───── Extracted records ─────

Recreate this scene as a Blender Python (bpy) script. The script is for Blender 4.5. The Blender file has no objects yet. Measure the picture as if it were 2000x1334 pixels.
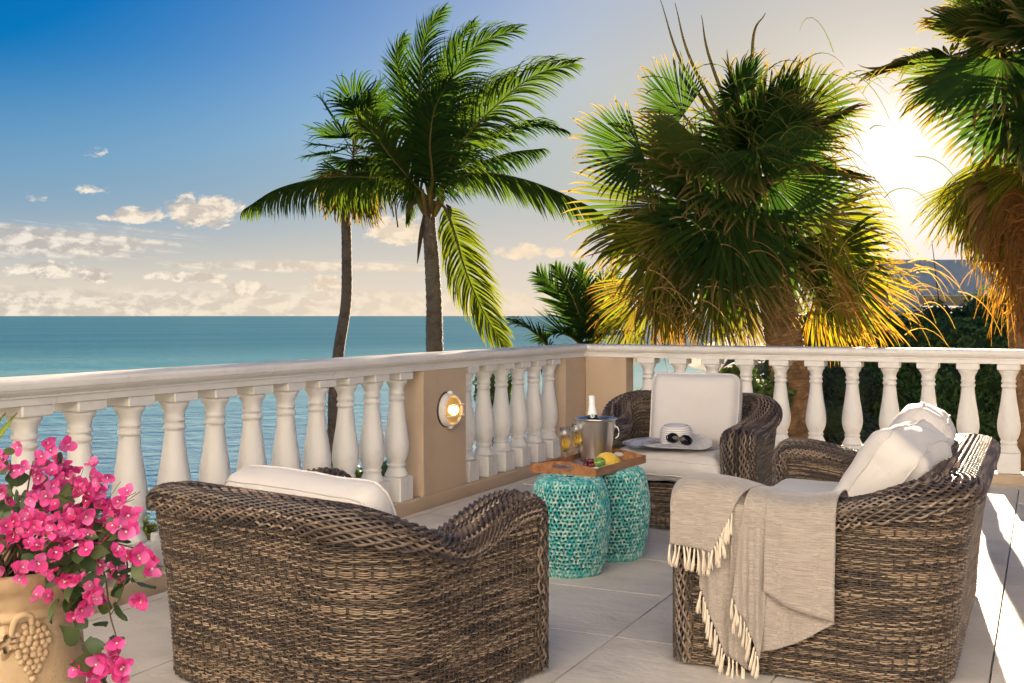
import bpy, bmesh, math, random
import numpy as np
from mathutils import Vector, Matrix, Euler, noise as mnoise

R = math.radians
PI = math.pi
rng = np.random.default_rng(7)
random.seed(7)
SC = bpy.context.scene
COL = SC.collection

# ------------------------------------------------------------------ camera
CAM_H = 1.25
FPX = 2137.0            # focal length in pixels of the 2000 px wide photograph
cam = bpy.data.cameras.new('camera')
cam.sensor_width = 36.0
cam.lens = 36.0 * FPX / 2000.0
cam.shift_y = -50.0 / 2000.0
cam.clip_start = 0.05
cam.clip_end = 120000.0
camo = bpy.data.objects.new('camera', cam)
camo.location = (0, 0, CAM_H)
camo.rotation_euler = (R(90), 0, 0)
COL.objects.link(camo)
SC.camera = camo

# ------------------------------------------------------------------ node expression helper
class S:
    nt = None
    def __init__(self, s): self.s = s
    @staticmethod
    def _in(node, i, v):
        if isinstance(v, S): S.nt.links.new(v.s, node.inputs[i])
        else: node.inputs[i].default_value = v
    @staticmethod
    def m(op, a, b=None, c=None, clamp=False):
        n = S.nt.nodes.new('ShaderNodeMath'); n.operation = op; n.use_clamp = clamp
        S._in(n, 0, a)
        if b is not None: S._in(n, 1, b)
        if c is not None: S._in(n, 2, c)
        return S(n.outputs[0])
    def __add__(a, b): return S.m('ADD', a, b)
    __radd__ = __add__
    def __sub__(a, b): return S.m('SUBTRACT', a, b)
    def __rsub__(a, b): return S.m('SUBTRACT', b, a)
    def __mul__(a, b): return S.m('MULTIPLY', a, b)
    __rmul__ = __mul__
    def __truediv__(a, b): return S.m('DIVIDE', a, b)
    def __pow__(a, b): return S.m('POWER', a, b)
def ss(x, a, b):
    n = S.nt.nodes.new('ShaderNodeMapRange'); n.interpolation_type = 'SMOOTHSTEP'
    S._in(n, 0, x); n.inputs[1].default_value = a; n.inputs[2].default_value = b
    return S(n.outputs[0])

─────
───── Extracted records ─────

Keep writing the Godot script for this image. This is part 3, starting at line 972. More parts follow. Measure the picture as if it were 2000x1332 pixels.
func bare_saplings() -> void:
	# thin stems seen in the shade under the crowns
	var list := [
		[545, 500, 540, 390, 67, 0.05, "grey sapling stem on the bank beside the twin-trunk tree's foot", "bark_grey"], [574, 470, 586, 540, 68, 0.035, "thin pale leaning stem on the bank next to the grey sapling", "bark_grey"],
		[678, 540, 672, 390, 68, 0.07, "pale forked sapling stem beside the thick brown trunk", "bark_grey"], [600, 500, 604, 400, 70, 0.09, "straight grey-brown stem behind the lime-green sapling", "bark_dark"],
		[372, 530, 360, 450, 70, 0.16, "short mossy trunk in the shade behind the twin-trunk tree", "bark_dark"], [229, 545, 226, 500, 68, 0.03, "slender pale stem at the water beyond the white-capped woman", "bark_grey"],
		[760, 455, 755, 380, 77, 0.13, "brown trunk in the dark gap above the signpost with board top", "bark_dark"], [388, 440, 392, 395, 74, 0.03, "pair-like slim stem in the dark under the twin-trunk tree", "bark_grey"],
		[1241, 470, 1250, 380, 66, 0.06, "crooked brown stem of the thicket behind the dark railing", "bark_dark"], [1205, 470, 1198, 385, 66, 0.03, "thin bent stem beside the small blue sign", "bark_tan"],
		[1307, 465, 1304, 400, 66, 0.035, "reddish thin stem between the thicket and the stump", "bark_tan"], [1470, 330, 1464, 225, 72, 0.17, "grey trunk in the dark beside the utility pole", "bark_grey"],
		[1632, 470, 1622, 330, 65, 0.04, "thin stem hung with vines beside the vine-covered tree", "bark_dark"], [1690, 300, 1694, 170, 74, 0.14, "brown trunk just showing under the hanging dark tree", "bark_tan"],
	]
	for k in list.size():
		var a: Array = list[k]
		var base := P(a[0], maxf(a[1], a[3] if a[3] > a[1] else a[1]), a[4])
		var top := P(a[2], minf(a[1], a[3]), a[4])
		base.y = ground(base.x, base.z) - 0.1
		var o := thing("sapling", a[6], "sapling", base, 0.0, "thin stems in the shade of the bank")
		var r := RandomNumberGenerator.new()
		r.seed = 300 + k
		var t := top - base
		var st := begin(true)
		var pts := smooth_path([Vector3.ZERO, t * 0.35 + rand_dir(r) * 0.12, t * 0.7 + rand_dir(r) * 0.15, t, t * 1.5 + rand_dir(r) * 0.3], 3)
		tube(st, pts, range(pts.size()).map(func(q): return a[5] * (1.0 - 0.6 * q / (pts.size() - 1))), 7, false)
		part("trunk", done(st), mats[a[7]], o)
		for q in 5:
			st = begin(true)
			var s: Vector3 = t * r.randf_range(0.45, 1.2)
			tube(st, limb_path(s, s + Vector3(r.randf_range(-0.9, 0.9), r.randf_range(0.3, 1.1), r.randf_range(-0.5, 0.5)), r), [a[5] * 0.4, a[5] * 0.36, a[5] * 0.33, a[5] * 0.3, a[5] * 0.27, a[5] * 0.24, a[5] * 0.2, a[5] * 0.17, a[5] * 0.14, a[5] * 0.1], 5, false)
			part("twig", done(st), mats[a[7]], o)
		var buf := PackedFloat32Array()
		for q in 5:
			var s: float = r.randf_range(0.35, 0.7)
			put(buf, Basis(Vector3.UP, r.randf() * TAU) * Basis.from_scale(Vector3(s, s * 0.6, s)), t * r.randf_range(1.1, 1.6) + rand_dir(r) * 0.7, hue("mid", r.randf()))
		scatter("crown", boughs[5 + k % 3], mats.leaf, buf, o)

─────
───── Extracted records ─────

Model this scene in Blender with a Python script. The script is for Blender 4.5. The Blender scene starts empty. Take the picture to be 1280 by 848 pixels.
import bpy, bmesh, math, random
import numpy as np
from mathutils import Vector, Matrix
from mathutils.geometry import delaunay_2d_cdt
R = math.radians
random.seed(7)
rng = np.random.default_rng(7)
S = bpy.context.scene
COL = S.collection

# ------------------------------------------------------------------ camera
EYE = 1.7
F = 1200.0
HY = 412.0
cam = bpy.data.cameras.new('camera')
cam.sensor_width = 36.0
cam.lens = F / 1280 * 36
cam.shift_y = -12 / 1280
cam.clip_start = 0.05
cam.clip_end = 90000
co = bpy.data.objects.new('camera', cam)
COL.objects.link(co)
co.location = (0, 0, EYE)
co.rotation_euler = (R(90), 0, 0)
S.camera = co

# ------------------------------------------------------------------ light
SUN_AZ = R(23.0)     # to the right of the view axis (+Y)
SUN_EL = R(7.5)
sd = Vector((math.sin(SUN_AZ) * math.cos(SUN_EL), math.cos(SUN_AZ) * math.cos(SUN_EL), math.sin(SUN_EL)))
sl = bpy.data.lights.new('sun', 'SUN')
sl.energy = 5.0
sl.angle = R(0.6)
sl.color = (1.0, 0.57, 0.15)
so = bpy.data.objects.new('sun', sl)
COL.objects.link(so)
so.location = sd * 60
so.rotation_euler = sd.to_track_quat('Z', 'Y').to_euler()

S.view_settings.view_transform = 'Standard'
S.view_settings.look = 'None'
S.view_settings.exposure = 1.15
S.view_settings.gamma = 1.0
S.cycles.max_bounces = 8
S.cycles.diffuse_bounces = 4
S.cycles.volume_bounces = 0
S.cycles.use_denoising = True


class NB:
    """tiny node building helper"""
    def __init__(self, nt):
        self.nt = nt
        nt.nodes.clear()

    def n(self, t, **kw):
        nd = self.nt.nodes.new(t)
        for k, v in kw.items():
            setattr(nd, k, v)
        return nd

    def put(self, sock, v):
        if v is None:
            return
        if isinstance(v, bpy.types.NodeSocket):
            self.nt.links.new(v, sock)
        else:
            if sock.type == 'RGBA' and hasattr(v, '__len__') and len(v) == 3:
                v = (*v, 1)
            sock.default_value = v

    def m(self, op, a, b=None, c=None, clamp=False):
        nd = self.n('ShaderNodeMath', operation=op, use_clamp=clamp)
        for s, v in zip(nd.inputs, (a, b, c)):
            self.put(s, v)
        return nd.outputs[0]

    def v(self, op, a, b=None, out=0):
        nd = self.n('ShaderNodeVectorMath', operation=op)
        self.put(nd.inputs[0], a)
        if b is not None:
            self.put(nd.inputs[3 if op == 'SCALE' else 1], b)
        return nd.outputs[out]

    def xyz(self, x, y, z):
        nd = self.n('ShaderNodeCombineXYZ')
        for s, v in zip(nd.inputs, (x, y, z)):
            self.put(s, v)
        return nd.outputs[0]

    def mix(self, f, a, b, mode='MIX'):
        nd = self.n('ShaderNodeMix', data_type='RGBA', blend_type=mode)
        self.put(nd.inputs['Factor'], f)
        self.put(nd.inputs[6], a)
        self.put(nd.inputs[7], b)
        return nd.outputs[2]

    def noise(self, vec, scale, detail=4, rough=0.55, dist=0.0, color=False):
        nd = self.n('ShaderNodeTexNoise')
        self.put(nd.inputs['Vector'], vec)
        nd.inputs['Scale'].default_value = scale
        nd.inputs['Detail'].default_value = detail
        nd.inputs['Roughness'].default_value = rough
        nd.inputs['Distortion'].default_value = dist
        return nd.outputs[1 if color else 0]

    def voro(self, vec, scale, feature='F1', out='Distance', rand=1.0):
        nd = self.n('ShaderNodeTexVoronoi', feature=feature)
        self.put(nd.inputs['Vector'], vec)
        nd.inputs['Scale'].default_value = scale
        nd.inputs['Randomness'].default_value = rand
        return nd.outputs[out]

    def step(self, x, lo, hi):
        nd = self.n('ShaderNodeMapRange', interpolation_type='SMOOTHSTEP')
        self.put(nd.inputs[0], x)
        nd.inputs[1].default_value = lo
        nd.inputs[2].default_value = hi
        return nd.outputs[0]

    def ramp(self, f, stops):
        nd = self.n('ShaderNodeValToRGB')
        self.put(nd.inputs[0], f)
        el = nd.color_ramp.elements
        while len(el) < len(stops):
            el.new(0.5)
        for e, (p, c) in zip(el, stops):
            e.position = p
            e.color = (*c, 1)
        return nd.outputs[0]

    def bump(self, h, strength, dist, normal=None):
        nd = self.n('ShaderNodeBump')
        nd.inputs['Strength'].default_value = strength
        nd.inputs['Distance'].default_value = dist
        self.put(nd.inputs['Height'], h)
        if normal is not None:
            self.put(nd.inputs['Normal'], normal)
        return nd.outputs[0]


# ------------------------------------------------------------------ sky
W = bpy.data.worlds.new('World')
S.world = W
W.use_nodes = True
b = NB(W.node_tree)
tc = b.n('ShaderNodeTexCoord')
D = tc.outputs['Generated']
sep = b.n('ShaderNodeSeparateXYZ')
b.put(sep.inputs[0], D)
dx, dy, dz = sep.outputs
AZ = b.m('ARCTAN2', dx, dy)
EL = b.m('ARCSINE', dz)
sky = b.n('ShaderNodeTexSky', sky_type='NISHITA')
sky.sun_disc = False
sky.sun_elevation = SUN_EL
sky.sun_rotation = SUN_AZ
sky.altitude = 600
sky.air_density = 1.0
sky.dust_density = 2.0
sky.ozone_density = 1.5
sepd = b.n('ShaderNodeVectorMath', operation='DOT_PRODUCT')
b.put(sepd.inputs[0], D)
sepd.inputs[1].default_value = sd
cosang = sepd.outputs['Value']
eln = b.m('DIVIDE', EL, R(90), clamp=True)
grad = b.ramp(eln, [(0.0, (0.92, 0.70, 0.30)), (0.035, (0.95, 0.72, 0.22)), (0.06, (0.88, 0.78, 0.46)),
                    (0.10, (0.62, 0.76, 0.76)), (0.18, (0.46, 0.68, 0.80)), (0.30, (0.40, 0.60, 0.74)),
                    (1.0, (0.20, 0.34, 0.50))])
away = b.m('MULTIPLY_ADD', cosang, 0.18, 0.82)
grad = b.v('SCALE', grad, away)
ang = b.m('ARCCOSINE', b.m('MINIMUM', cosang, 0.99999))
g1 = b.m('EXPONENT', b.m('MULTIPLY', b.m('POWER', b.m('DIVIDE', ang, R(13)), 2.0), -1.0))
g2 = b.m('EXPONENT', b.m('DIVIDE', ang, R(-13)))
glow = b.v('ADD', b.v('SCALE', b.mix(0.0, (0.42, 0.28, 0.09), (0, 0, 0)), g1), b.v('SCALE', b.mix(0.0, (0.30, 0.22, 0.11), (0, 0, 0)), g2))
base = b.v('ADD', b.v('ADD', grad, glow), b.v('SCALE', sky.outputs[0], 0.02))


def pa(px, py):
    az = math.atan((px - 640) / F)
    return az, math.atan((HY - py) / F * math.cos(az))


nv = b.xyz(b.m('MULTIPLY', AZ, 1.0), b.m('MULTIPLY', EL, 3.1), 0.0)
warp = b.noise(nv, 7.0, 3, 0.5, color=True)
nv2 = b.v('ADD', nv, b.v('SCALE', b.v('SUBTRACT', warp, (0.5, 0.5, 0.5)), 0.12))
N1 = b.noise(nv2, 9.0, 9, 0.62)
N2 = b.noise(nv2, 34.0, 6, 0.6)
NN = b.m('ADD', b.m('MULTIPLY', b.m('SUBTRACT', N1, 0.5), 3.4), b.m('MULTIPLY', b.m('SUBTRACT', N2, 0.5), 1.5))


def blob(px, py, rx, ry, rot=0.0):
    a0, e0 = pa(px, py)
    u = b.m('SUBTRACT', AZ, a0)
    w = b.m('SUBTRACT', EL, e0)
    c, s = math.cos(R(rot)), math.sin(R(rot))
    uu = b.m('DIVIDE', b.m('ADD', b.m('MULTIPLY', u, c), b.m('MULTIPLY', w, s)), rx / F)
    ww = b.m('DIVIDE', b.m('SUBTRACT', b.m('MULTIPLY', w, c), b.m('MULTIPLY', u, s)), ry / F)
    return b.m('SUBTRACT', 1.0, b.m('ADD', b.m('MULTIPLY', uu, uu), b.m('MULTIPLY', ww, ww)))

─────

**Challenge**
Above are some records; extract exactly the lines from the one containing "Recreate this scene" through the one containing "from mathutils import Vector, Matrix, Euler, noise" and drop the pictures.

**Right answer**
Recreate this scene as a Blender Python (bpy) script. The script is for Blender 4.5. The Blender file has no objects yet. Measure the picture as if it were 2000x1334 pixels.
import bpy, bmesh, math, random
import numpy as np
from mathutils import Vector, Matrix, Euler, noise as mnoise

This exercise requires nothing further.